This thing is a mess. I took three panels of monster head drawings and glued it all together with a lot of epoxy resin. It fell and broke, so I glued it back together with more epoxy. I was on the fence with posting this one, but it has some of my favorite drawings so, here it is. 14" x 33"
I covered this 3' X 4' canvas with a bunch of little sketches that I drew at work while on the phone, ya know, when you aren't really paying any attention to what you are sketching. It's like letting your sub-conscious take over for a bit. Then I covered it with epoxy resin, sealing in all the magic.
Thirty-three 8" x 10" panels of delicious color, thick epoxy resin and creepy monsters. They all don't have text, but I wanted to show detail on a couple of favorites. There were 36 panels, but two broke and I took out 3 for Neapolitan below.
These are drawings in leftover sticker paper encased in epoxy resin on a block to create some space between the image and the wall. This series was taken from the original Carpet Mental Eyes series because two of them lost corners. Also, I thought it looked nice together and reminds me of Neapolitan ice cream, Yummmmm. 8" x 10" each.

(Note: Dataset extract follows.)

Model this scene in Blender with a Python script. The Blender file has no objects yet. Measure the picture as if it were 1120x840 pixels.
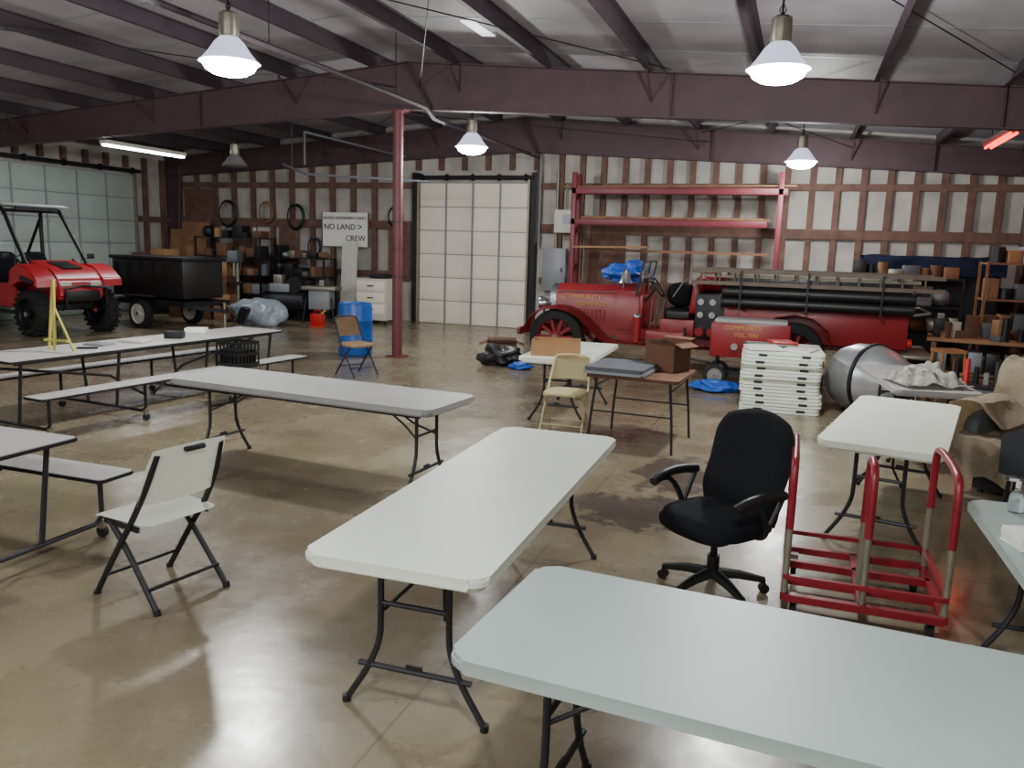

Look at it, look good and hard, look at the piano in the swamp! Acrylic on 17.5" x 13.5" canvas smothered in delicious epoxy resin and framed with a quaint and simple black frame.
Yeah, I heart these. I built them from the legs of an old Ikea couch, that couch was so uncomfortable that you couldn't even sit through a movie without killing your own back. Luscious lime green paint on two 34.5" x 5"panels and monster drawings suspended in epoxy resin. You can see the shadow of the line drawing.
This 7' x 4' oil painting is of a road in Kingsbury Ordinance Plant, now a preserve, it was used to build munitions in WW2 and is an odd but cool place to paint. It didn't look exactly like this, but close enough.
Ok, this one is a weird drawing that I covered with epoxy resin. Then I drew trees on top of the resin, added more resin, more tree, etc. So, the drawing has depth and floats in the resin.